## What the task requires:
Your answer should consist only of the lines below from the one with "Generate a Blender" through the one with "C = scene.collection", copied exactly.

## Records for the task:
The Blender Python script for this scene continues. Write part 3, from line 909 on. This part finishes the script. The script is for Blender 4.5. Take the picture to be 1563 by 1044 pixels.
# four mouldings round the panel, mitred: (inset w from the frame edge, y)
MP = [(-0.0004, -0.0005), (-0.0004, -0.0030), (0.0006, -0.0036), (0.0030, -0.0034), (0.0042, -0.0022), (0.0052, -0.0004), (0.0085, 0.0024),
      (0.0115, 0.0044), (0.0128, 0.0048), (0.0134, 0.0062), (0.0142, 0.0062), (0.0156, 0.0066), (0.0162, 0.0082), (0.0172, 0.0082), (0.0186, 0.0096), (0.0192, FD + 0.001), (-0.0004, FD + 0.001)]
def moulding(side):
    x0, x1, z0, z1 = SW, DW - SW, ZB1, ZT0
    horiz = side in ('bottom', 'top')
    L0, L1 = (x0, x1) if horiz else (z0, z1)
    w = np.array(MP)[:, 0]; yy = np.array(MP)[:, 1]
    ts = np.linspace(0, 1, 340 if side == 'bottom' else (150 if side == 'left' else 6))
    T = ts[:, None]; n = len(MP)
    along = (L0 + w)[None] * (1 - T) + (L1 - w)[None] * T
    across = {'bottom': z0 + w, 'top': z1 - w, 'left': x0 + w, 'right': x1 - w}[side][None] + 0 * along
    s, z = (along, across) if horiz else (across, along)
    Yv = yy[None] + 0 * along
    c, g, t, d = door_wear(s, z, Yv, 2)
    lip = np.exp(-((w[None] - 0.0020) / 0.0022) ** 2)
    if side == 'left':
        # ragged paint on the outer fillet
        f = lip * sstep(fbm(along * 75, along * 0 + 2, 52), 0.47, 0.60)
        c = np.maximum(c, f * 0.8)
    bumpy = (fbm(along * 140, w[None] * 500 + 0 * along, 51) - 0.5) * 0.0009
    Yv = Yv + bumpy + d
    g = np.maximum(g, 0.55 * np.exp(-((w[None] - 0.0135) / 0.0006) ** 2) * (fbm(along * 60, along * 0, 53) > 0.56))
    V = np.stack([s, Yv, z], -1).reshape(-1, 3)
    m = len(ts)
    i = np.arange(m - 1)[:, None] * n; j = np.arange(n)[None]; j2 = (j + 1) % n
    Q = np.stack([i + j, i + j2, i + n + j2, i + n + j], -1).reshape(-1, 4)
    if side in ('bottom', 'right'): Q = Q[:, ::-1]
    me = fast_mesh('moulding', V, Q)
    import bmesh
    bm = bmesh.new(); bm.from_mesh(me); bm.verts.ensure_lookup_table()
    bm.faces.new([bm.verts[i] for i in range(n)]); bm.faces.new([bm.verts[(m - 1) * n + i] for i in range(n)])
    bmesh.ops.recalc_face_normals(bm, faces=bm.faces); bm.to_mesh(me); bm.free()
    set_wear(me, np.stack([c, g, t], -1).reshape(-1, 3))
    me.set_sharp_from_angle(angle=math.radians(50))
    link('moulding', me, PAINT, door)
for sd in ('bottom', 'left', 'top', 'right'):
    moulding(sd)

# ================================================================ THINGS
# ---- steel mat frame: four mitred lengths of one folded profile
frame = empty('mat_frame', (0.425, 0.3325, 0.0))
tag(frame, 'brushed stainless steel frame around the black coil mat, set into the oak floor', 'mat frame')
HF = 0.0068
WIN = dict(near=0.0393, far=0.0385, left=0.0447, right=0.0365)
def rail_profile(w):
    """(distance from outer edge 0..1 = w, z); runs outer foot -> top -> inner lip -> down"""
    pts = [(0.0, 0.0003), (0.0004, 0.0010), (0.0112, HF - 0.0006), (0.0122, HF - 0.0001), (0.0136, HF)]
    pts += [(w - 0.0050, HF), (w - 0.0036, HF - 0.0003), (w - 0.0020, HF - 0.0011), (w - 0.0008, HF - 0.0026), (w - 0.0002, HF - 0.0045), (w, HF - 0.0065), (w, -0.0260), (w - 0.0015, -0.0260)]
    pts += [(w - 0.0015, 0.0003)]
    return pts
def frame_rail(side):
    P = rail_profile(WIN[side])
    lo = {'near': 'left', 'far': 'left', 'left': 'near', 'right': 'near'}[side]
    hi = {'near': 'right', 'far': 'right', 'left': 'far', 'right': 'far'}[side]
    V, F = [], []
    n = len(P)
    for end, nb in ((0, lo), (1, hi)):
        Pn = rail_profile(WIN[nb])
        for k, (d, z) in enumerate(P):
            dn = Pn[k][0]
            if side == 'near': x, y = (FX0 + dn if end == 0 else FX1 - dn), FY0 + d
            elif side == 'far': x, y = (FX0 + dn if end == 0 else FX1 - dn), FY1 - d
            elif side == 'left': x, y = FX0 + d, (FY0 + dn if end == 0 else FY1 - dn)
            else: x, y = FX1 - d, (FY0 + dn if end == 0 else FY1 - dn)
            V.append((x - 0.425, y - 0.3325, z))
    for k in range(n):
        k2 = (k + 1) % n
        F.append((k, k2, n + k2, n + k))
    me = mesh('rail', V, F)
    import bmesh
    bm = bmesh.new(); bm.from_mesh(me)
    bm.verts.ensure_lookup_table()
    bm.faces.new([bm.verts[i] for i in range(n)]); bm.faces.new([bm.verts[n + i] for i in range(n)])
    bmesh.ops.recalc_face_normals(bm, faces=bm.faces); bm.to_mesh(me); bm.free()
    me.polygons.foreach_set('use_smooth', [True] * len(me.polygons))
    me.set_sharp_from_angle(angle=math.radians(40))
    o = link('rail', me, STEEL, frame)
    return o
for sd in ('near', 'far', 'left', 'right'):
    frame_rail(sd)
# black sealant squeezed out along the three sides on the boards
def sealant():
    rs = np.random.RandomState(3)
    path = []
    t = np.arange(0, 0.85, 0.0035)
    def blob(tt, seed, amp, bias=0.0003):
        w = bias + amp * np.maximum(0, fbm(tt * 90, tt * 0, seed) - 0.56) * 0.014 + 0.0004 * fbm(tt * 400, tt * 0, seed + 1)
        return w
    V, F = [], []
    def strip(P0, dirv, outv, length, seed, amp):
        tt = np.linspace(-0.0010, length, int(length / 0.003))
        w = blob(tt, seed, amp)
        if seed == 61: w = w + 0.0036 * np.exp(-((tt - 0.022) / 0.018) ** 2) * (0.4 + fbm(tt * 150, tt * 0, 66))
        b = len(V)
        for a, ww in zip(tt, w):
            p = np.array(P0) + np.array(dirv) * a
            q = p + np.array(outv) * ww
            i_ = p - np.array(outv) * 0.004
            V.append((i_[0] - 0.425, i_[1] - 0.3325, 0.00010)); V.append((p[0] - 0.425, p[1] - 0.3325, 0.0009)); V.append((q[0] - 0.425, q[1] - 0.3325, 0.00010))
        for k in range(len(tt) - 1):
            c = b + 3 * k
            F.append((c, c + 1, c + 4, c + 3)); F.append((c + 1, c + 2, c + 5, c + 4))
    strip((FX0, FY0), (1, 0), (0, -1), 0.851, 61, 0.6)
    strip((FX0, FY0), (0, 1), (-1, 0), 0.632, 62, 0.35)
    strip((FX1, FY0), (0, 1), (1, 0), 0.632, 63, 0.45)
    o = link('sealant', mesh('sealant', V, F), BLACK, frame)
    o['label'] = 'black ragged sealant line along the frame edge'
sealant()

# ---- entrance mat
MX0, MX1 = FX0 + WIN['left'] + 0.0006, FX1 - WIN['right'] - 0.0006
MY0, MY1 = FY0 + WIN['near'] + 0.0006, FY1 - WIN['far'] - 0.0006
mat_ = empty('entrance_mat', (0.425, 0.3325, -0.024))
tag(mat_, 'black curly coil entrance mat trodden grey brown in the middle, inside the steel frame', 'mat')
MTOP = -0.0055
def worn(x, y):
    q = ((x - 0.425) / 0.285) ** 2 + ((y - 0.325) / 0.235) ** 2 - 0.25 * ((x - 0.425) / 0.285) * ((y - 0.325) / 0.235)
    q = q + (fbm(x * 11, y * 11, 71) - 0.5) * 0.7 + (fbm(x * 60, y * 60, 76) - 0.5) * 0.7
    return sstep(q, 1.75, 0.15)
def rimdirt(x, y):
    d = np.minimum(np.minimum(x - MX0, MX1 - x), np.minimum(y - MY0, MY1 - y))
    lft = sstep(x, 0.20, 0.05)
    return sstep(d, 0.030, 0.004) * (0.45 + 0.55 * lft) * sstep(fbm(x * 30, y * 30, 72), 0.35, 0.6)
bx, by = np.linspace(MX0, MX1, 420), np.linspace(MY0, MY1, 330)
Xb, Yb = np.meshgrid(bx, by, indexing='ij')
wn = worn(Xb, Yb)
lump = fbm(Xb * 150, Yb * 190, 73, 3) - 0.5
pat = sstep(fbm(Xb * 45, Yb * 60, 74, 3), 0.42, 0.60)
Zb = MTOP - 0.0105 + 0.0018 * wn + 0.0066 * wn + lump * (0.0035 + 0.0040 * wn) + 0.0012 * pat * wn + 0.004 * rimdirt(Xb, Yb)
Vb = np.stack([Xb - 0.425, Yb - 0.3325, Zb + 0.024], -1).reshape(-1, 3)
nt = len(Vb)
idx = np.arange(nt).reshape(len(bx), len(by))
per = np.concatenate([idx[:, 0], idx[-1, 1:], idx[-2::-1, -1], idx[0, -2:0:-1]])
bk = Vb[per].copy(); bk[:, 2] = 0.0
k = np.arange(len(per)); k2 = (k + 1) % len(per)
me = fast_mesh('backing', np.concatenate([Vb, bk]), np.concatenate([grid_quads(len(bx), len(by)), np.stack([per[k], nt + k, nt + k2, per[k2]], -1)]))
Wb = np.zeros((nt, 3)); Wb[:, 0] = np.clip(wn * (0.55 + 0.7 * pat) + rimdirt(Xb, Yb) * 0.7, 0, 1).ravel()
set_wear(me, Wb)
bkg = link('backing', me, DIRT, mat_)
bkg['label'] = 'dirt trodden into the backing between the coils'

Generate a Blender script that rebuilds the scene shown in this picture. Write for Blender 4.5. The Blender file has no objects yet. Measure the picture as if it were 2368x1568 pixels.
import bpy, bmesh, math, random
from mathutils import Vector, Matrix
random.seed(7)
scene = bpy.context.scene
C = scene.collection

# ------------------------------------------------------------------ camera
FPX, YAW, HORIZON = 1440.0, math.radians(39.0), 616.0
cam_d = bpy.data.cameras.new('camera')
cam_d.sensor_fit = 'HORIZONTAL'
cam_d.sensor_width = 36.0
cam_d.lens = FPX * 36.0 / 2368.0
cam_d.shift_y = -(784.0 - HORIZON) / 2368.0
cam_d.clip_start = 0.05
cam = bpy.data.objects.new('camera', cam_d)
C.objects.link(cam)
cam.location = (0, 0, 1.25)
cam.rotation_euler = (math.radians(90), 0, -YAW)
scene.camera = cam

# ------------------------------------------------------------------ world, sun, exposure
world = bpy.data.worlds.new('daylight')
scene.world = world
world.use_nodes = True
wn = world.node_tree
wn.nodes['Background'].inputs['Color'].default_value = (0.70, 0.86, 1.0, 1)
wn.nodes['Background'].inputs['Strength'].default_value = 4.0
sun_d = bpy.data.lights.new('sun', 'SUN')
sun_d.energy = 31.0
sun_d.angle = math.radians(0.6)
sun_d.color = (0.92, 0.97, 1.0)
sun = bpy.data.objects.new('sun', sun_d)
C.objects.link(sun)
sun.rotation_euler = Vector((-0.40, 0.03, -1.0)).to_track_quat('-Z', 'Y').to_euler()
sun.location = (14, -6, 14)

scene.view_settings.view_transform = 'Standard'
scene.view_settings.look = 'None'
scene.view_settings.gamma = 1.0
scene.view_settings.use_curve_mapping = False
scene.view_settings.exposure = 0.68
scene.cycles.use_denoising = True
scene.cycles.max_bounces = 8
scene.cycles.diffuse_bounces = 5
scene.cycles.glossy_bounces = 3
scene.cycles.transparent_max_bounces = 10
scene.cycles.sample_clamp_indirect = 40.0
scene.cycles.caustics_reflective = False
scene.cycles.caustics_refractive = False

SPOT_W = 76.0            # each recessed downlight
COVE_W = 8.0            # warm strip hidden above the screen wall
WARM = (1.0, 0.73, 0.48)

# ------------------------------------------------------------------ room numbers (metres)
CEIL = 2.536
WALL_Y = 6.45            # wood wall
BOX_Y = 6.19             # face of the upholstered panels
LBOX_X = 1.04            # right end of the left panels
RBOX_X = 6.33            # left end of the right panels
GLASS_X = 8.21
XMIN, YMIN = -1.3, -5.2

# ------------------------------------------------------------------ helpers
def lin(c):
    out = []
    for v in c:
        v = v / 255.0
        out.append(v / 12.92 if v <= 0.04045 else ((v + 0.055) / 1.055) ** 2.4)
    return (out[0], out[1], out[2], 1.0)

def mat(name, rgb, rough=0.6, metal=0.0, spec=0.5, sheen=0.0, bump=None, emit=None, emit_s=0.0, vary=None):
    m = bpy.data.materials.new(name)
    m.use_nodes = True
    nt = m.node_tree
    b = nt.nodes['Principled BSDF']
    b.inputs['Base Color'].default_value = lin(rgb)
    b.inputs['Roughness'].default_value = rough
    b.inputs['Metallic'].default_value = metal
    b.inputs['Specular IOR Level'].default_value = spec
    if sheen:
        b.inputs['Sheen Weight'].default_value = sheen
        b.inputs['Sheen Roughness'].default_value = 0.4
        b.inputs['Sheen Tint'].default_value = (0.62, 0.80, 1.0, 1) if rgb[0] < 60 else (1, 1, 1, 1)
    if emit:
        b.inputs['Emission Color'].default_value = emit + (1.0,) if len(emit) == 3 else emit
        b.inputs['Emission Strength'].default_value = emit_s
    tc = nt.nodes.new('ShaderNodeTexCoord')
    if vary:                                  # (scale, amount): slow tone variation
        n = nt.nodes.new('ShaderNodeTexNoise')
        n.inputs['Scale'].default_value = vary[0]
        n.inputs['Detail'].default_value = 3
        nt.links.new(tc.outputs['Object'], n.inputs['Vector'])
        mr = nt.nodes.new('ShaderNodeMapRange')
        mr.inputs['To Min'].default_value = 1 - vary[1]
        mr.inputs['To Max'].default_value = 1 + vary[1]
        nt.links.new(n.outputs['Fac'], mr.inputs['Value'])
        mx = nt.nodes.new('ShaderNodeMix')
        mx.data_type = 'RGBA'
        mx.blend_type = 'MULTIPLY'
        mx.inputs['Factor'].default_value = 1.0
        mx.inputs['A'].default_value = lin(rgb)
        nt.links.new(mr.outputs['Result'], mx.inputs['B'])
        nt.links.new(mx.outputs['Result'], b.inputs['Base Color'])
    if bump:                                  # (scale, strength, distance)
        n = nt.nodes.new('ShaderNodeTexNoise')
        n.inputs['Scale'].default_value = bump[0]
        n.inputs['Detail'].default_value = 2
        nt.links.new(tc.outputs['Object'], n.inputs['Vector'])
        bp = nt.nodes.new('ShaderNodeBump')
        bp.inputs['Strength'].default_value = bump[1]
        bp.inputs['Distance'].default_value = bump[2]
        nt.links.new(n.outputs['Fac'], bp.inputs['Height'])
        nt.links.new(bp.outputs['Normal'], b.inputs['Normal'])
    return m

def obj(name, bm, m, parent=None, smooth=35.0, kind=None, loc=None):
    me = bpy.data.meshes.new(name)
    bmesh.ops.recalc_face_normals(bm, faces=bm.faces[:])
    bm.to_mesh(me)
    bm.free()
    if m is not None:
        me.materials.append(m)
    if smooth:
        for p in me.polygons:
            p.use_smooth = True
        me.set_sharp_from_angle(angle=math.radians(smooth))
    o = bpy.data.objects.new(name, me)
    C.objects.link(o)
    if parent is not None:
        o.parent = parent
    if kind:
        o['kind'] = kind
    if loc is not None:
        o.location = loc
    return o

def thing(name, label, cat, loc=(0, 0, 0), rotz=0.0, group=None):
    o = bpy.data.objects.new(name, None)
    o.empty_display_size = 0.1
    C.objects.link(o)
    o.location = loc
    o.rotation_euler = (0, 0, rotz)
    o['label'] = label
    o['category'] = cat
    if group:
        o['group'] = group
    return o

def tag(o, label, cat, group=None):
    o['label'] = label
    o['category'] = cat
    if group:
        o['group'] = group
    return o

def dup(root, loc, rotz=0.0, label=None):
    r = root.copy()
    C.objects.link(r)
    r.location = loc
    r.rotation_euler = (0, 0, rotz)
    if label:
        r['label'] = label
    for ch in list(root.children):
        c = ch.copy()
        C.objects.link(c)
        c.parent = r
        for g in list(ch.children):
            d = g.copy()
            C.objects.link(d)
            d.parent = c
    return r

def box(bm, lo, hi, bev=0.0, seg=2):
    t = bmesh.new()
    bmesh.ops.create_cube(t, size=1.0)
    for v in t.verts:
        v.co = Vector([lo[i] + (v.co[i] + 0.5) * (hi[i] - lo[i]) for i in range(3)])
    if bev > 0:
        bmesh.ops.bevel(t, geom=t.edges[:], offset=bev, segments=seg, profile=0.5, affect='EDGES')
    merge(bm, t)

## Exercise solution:
Generate a Blender script that rebuilds the scene shown in this picture. Write for Blender 4.5. The Blender file has no objects yet. Measure the picture as if it were 2368x1568 pixels.
import bpy, bmesh, math, random
from mathutils import Vector, Matrix
random.seed(7)
scene = bpy.context.scene
C = scene.collection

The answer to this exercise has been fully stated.